- **AIM**:
Your task is to retype the lines from the opening of the material through the line that includes "from math import radians, pi". Do not copy the pictures.

- **SUPPLIED MATERIAL**:
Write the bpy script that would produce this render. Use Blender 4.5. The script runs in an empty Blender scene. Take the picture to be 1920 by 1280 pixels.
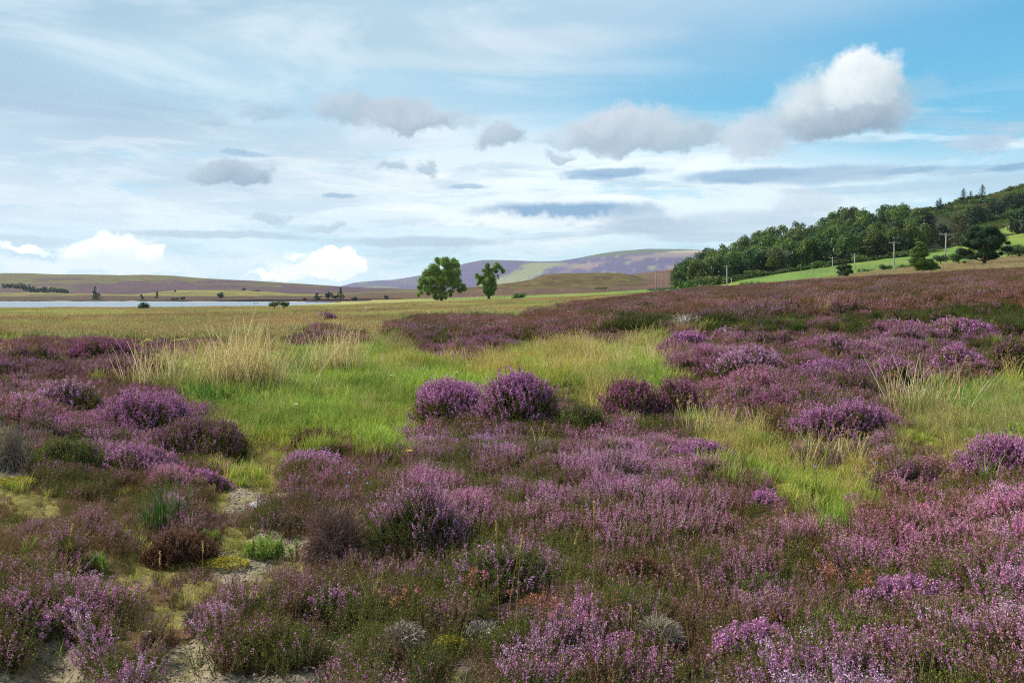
import bpy, math, random
import numpy as np
from math import radians, pi

# ------------------------------------------------------------------ camera, sky, sun
SC = bpy.context.scene
F, HZ, CH = 1493.0, 558.0, 1.7          # focal length (photo px), horizon row, eye height
cam_d = bpy.data.cameras.new("camera"); cam = bpy.data.objects.new("camera", cam_d)
SC.collection.objects.link(cam); SC.camera = cam
cam.location = (0, 0, CH); cam.rotation_euler = (radians(90), 0, 0)
cam_d.sensor_width = 36; cam_d.lens = F / 1920 * 36; cam_d.shift_y = -(640 - HZ) / 1920
cam_d.clip_start = 0.1; cam_d.clip_end = 60000
SC.view_settings.view_transform = 'Standard'; SC.view_settings.look = 'None'
SC.view_settings.gamma = 1; SC.view_settings.exposure = 0.32
SC.render.resolution_x, SC.render.resolution_y = 1024, 682
SC.render.engine = 'CYCLES'
cy = SC.cycles
cy.max_bounces = 5; cy.diffuse_bounces = 2; cy.glossy_bounces = 2; cy.transmission_bounces = 3
cy.volume_bounces = 0; cy.transparent_max_bounces = 4
cy.sample_clamp_indirect = 4
cy.use_denoising = False; cy.denoiser = 'OPENIMAGEDENOISE'; cy.denoising_prefilter = 'ACCURATE'; cy.denoising_input_passes = 'RGB_ALBEDO_NORMAL'
cy.pixel_filter_type = 'BLACKMAN_HARRIS'; cy.filter_width = 1.15
SUN_EL, SUN_AZ = 43.0, -62.0             # azimuth from the view direction, minus = left

def lin(r, g, b):
    f = lambda c: c / 255 / 12.92 if c / 255 <= .04045 else ((c / 255 + .055) / 1.055) ** 2.4
    return (f(r), f(g), f(b))
L = lambda *a: np.array(lin(*a))

sun_d = bpy.data.lights.new("sun", 'SUN'); sun = bpy.data.objects.new("sun", sun_d)
SC.collection.objects.link(sun)
sun_d.energy = 5.0; sun_d.angle = radians(1.0); sun_d.color = (1.0, .93, .81)
import mathutils
_el, _az = radians(SUN_EL), radians(SUN_AZ)
sdir = mathutils.Vector((math.sin(_az) * math.cos(_el), math.cos(_az) * math.cos(_el), math.sin(_el)))
sun.rotation_euler = sdir.to_track_quat('Z', 'Y').to_euler()

class NT:
    """small helper to write node maths"""
    def __init__(s, tree): s.t = tree; s.n = tree.nodes; s.l = tree.links
    def put(s, sock, v):
        if v is None: return
        if isinstance(v, bpy.types.NodeSocket): s.l.new(v, sock)
        else: sock.default_value = v
    def m(s, op, a, b=None, c=None, clamp=False):
        n = s.n.new('ShaderNodeMath'); n.operation = op; n.use_clamp = clamp
        for i, v in enumerate((a, b, c)): s.put(n.inputs[i], v)
        return n.outputs[0]
    def v(s, op, a, b=None, c=None, scale=None):
        n = s.n.new('ShaderNodeVectorMath'); n.operation = op
        for i, x in enumerate((a, b, c)): s.put(n.inputs[i], x)
        if scale is not None: s.put(n.inputs['Scale'], scale)
        return n.outputs[1] if op in ('LENGTH', 'DOT_PRODUCT', 'DISTANCE') else n.outputs[0]
    def xyz(s, a, b, c):
        n = s.n.new('ShaderNodeCombineXYZ')
        for i, x in enumerate((a, b, c)): s.put(n.inputs[i], x)
        return n.outputs[0]
    def sep(s, a):
        n = s.n.new('ShaderNodeSeparateXYZ'); s.put(n.inputs[0], a); return n.outputs
    def mr(s, x, a, b, c=0., d=1., smooth=True):
        n = s.n.new('ShaderNodeMapRange'); n.interpolation_type = 'SMOOTHSTEP' if smooth else 'LINEAR'
        for i, k in enumerate((x, a, b, c, d)): s.put(n.inputs[i], k)
        return n.outputs[0]
    def mix(s, f, a, b, blend='MIX'):
        n = s.n.new('ShaderNodeMix'); n.data_type = 'RGBA'; n.blend_type = blend; n.clamp_factor = True
        s.put(n.inputs[0], f)
        for i, k in ((6, a), (7, b)):
            if not isinstance(k, bpy.types.NodeSocket): k = (*k, 1) if len(k) == 3 else k
            s.put(n.inputs[i], k)
        return n.outputs[2]
    def noise(s, vec, scale, detail=2., rough=.5, dist=0., dim='3D', col=False):
        n = s.n.new('ShaderNodeTexNoise'); n.noise_dimensions = dim
        if vec is not None: s.l.new(vec, n.inputs['Vector'])
        n.inputs['Scale'].default_value = scale; n.inputs['Detail'].default_value = detail
        n.inputs['Roughness'].default_value = rough; n.inputs['Distortion'].default_value = dist
        return n.outputs['Color' if col else 'Fac']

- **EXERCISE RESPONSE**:
Write the bpy script that would produce this render. Use Blender 4.5. The script runs in an empty Blender scene. Take the picture to be 1920 by 1280 pixels.
import bpy, math, random
import numpy as np
from math import radians, pi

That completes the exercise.